Now I’m a pretty big guy but how do you lift the super off?
I have a full depth Langstroth 10frame. 7 flow frames.
I’m not even going to guess the weight.
I’ve made a crane on the back of my Ute to lift both brood and super.

My flow hive frames are well glued together and getting them apart will be a challenge
Do you drain the honey first?

I’m really wanting to inspect the brood before winter, but want to leave them their honey for the winter.

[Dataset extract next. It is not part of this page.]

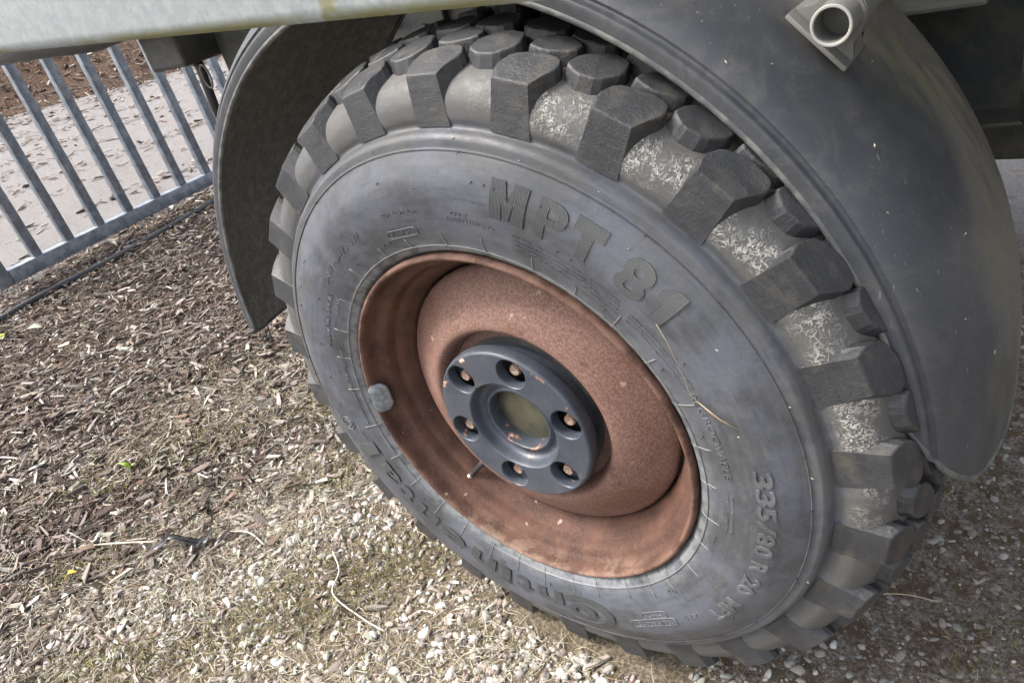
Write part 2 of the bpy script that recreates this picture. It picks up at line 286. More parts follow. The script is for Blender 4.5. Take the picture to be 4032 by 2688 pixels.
# ------------------------------------------------------------------ the yard
xs = np.unique(np.concatenate([np.linspace(-400, -12, 14), np.linspace(-12, -4, 30), np.linspace(-4, 1.6, 150), np.linspace(1.6, 6, 12), np.linspace(6, 400, 12)]))
ys = np.unique(np.concatenate([np.linspace(-400, -3, 12), np.linspace(-3, -1, 14), np.linspace(-1, 2.6, 100), np.linspace(2.6, 10, 20), np.linspace(10, 400, 12)]))
X, Y = np.meshgrid(xs, ys, indexing='ij')
def lump(x, y): return 0.008*np.sin(3.1*x+1.7*y)*np.sin(2.3*y-1.1*x) + 0.004*np.sin(11*x+3)*np.sin(9*y+1)
def ground_z(x, y):
    x = np.asarray(x, float); y = np.asarray(y, float)
    d = np.hypot(x-0.0, y-0.14); return gz(x, y) + lump(x, y)*np.clip((d-0.25)/0.6, 0, 1)
Z = ground_z(X, Y); nx, ny = X.shape
i = np.arange(nx-1)[:, None]; j = np.arange(ny-1)[None, :]
F = np.stack([i*ny+j, (i+1)*ny+j, (i+1)*ny+j+1, i*ny+j+1], -1).reshape(-1, 4).tolist()
tag(mesh('ground', np.stack([X, Y, Z], -1).reshape(-1, 3), F, MAT['soil'], None, True), kind='structure')
# heap of bark mulch beyond the path
def heap_edge(y): return -6.9 + 0.55*(np.asarray(y)-3.9) - 0.25*np.sin(1.3*np.asarray(y))
def heap_z(x, y):
    d = np.clip(heap_edge(y)-x, 0, None); return ground_z(x, y) + 0.02*0 + 0.42*d*(1-np.exp(-d*1.6)) * np.exp(-np.clip(d-3, 0, None)) + 0.05*np.sin(5*x+2*y)*np.clip(d, 0, 1)*0.6
hx = np.linspace(-13.5, -4.4, 110); hy = np.linspace(-1.5, 9, 120); HX, HY = np.meshgrid(hx, hy, indexing='ij')
HX = np.minimum(HX, heap_edge(HY) + 0.0*HX + np.maximum(HX-heap_edge(HY), 0)*0.02 + 0.0) ; HZ = heap_z(HX, HY) - 0.02 + 0.02*np.clip((heap_edge(HY)-HX)*6, 0, 1) + 0.004
n_, m_ = HX.shape; i = np.arange(n_-1)[:, None]; j = np.arange(m_-1)[None, :]
F = np.stack([i*m_+j, (i+1)*m_+j, (i+1)*m_+j+1, i*m_+j+1], -1).reshape(-1, 4).tolist()
tag(mesh('terrain', np.stack([HX, HY, HZ], -1).reshape(-1, 3), F, MAT['heap'], None, True), kind='structure')

# ------------------------------------------------------------------ scatter library
def ico(sub):
    bm = bmesh.new(); bmesh.ops.create_icosphere(bm, subdivisions=sub, radius=1.0)
    V = np.array([v.co[:] for v in bm.verts]); F = np.array([[v.index for v in fc.verts] for fc in bm.faces]); bm.free(); return V, F
def pebble(sub):
    V, F = ico(sub); V = V.copy()
    for _ in range(rng.integers(9, 15)):        # flat fracture faces
        n = rng.normal(size=3); n /= np.linalg.norm(n); d = rng.uniform(0.50, 0.85); s = V@n; over = s > d
        V[over] -= np.outer((s[over]-d)*0.9, n)
    return V*np.array([1, rng.uniform(0.65, 0.95), rng.uniform(0.45, 0.75)]) * (1+rng.normal(0, 0.03, (len(V), 1))), F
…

Getting a hold of the flow frames is also a delicate operation. The only real way is a combination of hive tools and pulling the wire.

Any suggestions


#2

Here are my thoughts. I would take them out one by one. The j tool will lift them out under one end but you need to prise them up at the other end too. Flow team show the process in one of their videos. As they are heavily propolised and if very tightly spaced, they can be difficult for sure. I have added a loop of picture frame wire under the ends of a couple of my frames to help lift them. Trying to lift the whole super if it is nearly full might do your back in or you might not get a good grip on it and drop it (like I did once).


#3

Have another super and transfer some into the other one until you can carry it, No need for a crane.


#4

Don’t drain the honey unless it is all capped.


#5

Watch out for the brood box slipping off the base board too as you move things.

I found my bees had glued super to queen excluder to frames above and below nice and solid, but had not done the same between the broodbox and the base. When the broodbox slipped off the base, it closed the entrance and that really did not make them happy.


#6

I’ve screwed my base boards onto the underside of the brood box.
The base was a bit warped to start with and didn’t like that. Screwing them on fixed that.

No chance of them ever slipping off.